The current translation does not contain John Paul II’s own headings. Just imagine reading a complex work like Kant’s "Critique of Pure Reason" with all the headings gone. You would get lost like someone in the fog. You wouldn’t know where you are or where you are going. The headings help to organize the work as a whole.

Q: Why did earlier editions not have these headings? Where did you find them?

Waldstein: I found them at the John Paul II archives in Rome. It was an exciting discovery.

Like many people, when I began reading the "Theology of the Body" I felt disoriented. A deep argument seemed to be going on, but its overall structure was not clear to me.

Some people say the "Theology of the Body" is like this because John Paul II was a phenomenologist rather than a Thomist, or a mystic rather than a theologian, or a Slav rather than a Western European. In the work for my book, I thought I had made some real progress in understanding the overall structure.

Still, I wanted to know how John Paul II himself thought of it. I felt sure he must have had an outline when he wrote the work.
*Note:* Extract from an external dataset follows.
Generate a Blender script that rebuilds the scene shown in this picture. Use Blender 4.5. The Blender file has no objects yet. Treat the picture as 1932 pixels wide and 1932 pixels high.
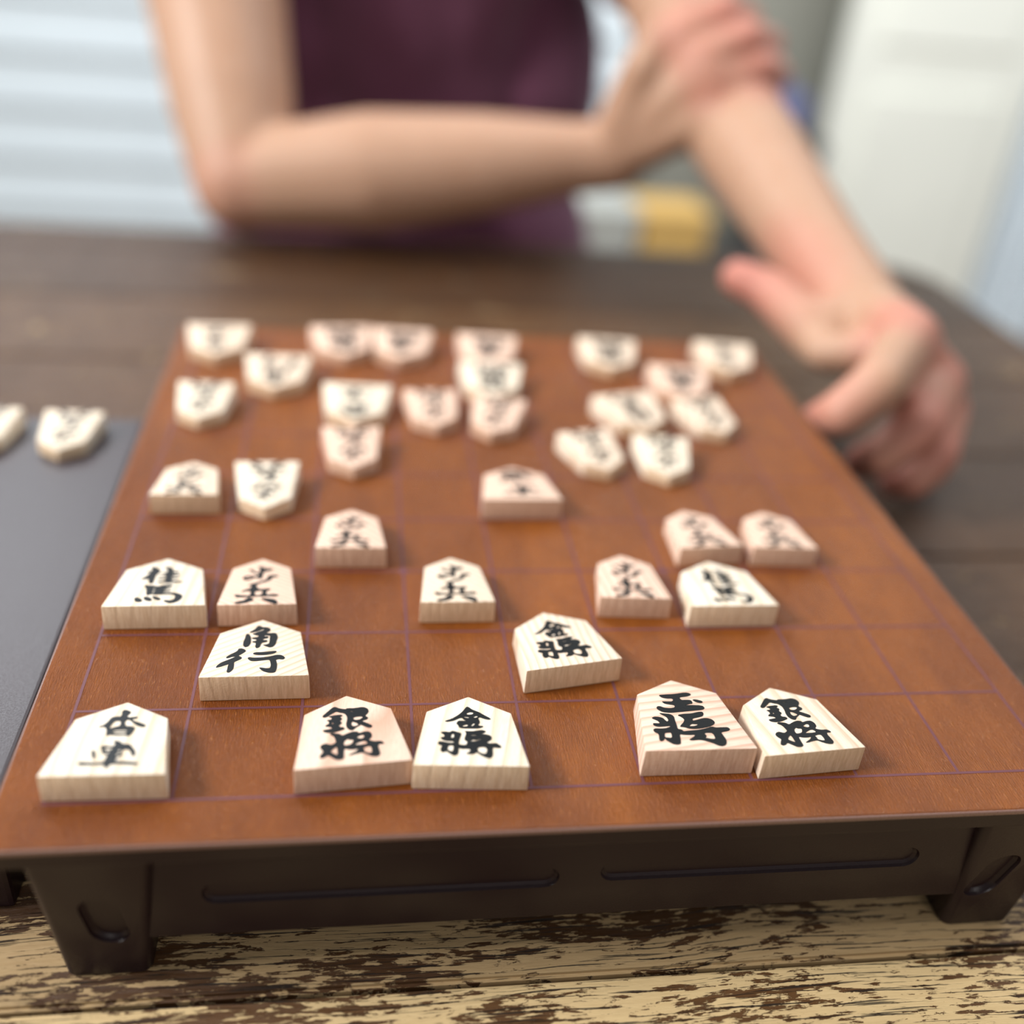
import bpy, bmesh, math, random, json
from mathutils import Vector, Matrix, noise
from mathutils.geometry import tessellate_polygon
random.seed(7)
PI = math.pi
# ---------------------------------------------------------------- units
# The board is measured in squares: one square is 26 mm wide.  Board top at z=0,
# x to the right, y away from the camera, near grid line at y=0.
S = 0.026
TZ = -1.84                     # table top below the board top, in squares
TABLE_H = 0.75
def W(x, y, z=0.0):
    return Vector((x * S, y * S, (z - TZ) * S + TABLE_H))
SC = bpy.context.scene
COL = SC.collection

# ---------------------------------------------------------------- camera
yaw, pitch, roll = -0.1768, 1.0189, 0.0998
cam_d = bpy.data.cameras.new('camera')
cam = bpy.data.objects.new('camera', cam_d)
COL.objects.link(cam)
R = Matrix.Rotation(yaw, 3, 'Z') @ Matrix.Rotation(pitch, 3, 'X') @ Matrix.Rotation(roll, 3, 'Z')
cam.matrix_world = Matrix.Translation(W(-1.9992, -6.069, 6.6077)) @ R.to_4x4()
cam_d.sensor_width = 36.0
cam_d.lens = 36.0 * 1914.7 / 1932.0
cam_d.clip_start = 0.01
cam_d.clip_end = 50
cam_d.dof.use_dof = True
cam_d.dof.focus_distance = 9.4 * S
cam_d.dof.aperture_fstop = 3.5
SC.camera = cam

# ---------------------------------------------------------------- world, light, exposure
wd = bpy.data.worlds.new('world'); SC.world = wd; wd.use_nodes = True
bg = wd.node_tree.nodes['Background']
bg.inputs[0].default_value = (0.94, 0.97, 1.0, 1); bg.inputs[1].default_value = 0.26
def area(name, loc, target, sx, sy, power, col):
    l = bpy.data.lights.new(name, 'AREA'); l.shape = 'RECTANGLE'; l.size = sx; l.size_y = sy
    l.energy = power; l.color = col
    o = bpy.data.objects.new(name, l); COL.objects.link(o); o.location = loc
    o.rotation_euler = (Vector(target) - Vector(loc)).to_track_quat('-Z', 'Y').to_euler()
    return o
BC = W(0, 5, 0)
area('window_daylight', BC + Vector((-1.6, -0.1, 1.2)), BC, 0.55, 0.5, 54, (1.0, 0.985, 0.96))
area('far_window_daylight', BC + Vector((-0.95, 1.6, 1.5)), BC, 0.9, 0.9, 22, (0.9, 0.95, 1.0))
area('front_fill', BC + Vector((0.3, -1.5, 1.3)), BC, 1.2, 1.0, 9, (1.0, 0.96, 0.91))  # added soft fill from the camera side, lifts the front faces
area('back_room_fill', (0.9, 0.9, 2.3), (0.9, 2.45, 0.6), 2.0, 0.8, 42, (0.98, 0.99, 1.0))  # added unseen light that brightens the far walls and door
SC.view_settings.view_transform = 'Standard'
SC.view_settings.look = 'None'
SC.view_settings.gamma = 1
SC.view_settings.use_curve_mapping = False
SC.view_settings.exposure = 0.08

# ---------------------------------------------------------------- helpers
def lin(r, g, b):
    f = lambda c: (c / 255 / 12.92) if c / 255 <= 0.04045 else ((c / 255 + 0.055) / 1.055) ** 2.4
    return (f(r), f(g), f(b), 1)

class NT:
    """tiny node-tree builder"""
    def __init__(s, name):
        s.m = bpy.data.materials.new(name); s.m.use_nodes = True
        s.t = s.m.node_tree; s.b = s.t.nodes['Principled BSDF']
    def n(s, kind, **kw):
        nd = s.t.nodes.new('ShaderNode' + kind)
        for k, v in kw.items():
            if k.startswith('i_'):
                nd.inputs[k[2:].replace('_', ' ')].default_value = v
            else:
                setattr(nd, k, v)
        return nd
    def l(s, a, b): s.t.links.new(a, b)
    def coord(s, scale=(1, 1, 1), rot=(0, 0, 0), out='Object'):
        tc = s.n('TexCoord'); mp = s.n('Mapping')
        mp.inputs['Scale'].default_value = scale; mp.inputs['Rotation'].default_value = rot
        s.l(tc.outputs[out], mp.inputs['Vector']); return mp.outputs['Vector']
    def noise(s, vec, scale, detail=4, rough=0.5, dist=0.0):
        nd = s.n('TexNoise'); nd.inputs['Scale'].default_value = scale
        nd.inputs['Detail'].default_value = detail; nd.inputs['Roughness'].default_value = rough
        nd.inputs['Distortion'].default_value = dist
        if vec is not None: s.l(vec, nd.inputs['Vector'])
        return nd.outputs['Fac']
    def ramp(s, fac, stops, interp='LINEAR'):
        r = s.n('ValToRGB'); e = r.color_ramp.elements; r.color_ramp.interpolation = interp
        while len(e) > 1: e.remove(e[0])
        e[0].position, e[0].color = stops[0]
        for p, c in stops[1:]:
            x = e.new(p); x.color = c
        s.l(fac, r.inputs['Fac']); return r.outputs['Color']
    def mix(s, fac, a, b, mode='MIX'):
        m = s.n('Mix', data_type='RGBA', blend_type=mode)
        for i, v in ((0, fac), (6, a), (7, b)):
            if isinstance(v, (int, float, tuple)): m.inputs[i].default_value = v
            else: s.l(v, m.inputs[i])
        return m.outputs[2]
    def math(s, op, a, b=0.0):
        m = s.n('Math', operation=op)
        for i, v in ((0, a), (1, b)):
            if isinstance(v, (int, float)): m.inputs[i].default_value = v
            else: s.l(v, m.inputs[i])
        return m.outputs[0]
    def bump(s, h, strength=0.3, dist=0.001):
        b = s.n('Bump'); b.inputs['Strength'].default_value = strength
        b.inputs['Distance'].default_value = dist; s.l(h, b.inputs['Height'])
        s.l(b.outputs['Normal'], s.b.inputs['Normal'])
    def base(s, c):
        if isinstance(c, tuple): s.b.inputs['Base Color'].default_value = c
        else: s.l(c, s.b.inputs['Base Color'])
    def rough(s, r):
        if isinstance(r, (int, float)): s.b.inputs['Roughness'].default_value = r
        else: s.l(r, s.b.inputs['Roughness'])
    def spec(s, v): s.b.inputs['Specular IOR Level'].default_value = v

BW = lambda v: (v, v, v, 1)

def mobj(name, bm, mat, parent=None, loc=None, smooth=False, rotz=0.0):
    me = bpy.data.meshes.new(name)
    bm.normal_update(); bm.to_mesh(me); bm.free()
    if mat: me.materials.append(mat)
    if smooth:
        for p in me.polygons: p.use_smooth = True
    o = bpy.data.objects.new(name, me); COL.objects.link(o)
    if loc is not None: o.location = loc
    o.rotation_euler.z = rotz
    if parent: o.parent = parent
    return o
def tag(o, label=None, cat=None, group=None, kind=None):
    if label: o['label'] = label
    if cat: o['category'] = cat
    if group: o['group'] = group
    if kind: o['kind'] = kind
    return o
def empty(name, loc, rz=0.0):
    o = bpy.data.objects.new(name, None); COL.objects.link(o)
    o.location = loc; o.rotation_euler.z = rz; o.empty_display_size = 0.01
    return o
def add_box(bm, x0, x1, y0, y1, z0, z1):
    v = [bm.verts.new((x, y, z)) for z in (z0, z1) for x, y in ((x0, y0), (x1, y0), (x1, y1), (x0, y1))]
    for f in ((3, 2, 1, 0), (4, 5, 6, 7), (0, 1, 5, 4), (1, 2, 6, 5), (2, 3, 7, 6), (3, 0, 4, 7)):
        bm.faces.new([v[i] for i in f])
def bev(bm, w, seg=2):
    bmesh.ops.bevel(bm, geom=bm.edges[:], offset=w, segments=seg, affect='EDGES', profile=0.6, clamp_overlap=True)
def box(name, x0, x1, y0, y1, z0, z1, mat, parent=None, bw=0.0, seg=2):
    """axis-aligned box in board squares, built in world space metres about its own base"""
    c = W((x0 + x1) / 2, (y0 + y1) / 2, z0)
    bm = bmesh.new()
    hx, hy, h = (x1 - x0) / 2 * S, (y1 - y0) / 2 * S, (z1 - z0) * S
    add_box(bm, -hx, hx, -hy, hy, 0, h)
    if bw: bev(bm, bw * S, seg)
    if parent: c = c - parent.location
    return mobj(name, bm, mat, parent, c)
def lathe_prism(bm, outline, z0, z1, top_scale=None):
    """extrude a closed 2-D outline (list of (x,y)) from z0 to z1"""
    a = [bm.verts.new((x, y, z0)) for x, y in outline]
    b = [bm.verts.new((x, y, z1)) for x, y in (top_scale or outline)]
    n = len(a)
    bm.faces.new(a[::-1]); bm.faces.new(b)
    for i in range(n): bm.faces.new((a[i], a[(i + 1) % n], b[(i + 1) % n], b[i]))
def evaluated(o):
    dg = bpy.context.evaluated_depsgraph_get()
    me = bpy.data.meshes.new_from_object(o.evaluated_get(dg))
    old = o.data; o.modifiers.clear(); o.data = me; bpy.data.meshes.remove(old)
    return o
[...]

So about half a year ago I went with a Polish friend to the Dom Polski, the Polish Pilgrim House in Rome, on the Via Cassia, where the John Paul II Archives are kept.

We looked through the Italian materials, but found nothing. We were disappointed, but asked the director of the archives if he had anything else. Yes, he said, we have the materials of the Polish translation, but you will not find anything there that is not in the Italian, because the Italian is the original text.

We decided to take a look nevertheless and found a Polish text that had a five level division with headings I had never seen before. It turns out that Cardinal Wojtyla wrote the theology of the body in Polish before his election in 1978. It seems to have been ready for publication.

We became fully sure about the priority of the Polish text only when we managed to contact the sister who actually typed the manuscript in Krakow before John Paul II’s election.

In the archives we also found a handwritten note from John Paul II to his secretary that explains that the structure of the theology of the body would remain exactly the same when he adapted it for the series of catecheses.

Having these headings is a revelation. It opens up the text in amazing ways. You see how rigorous John Paul II’s writing really is.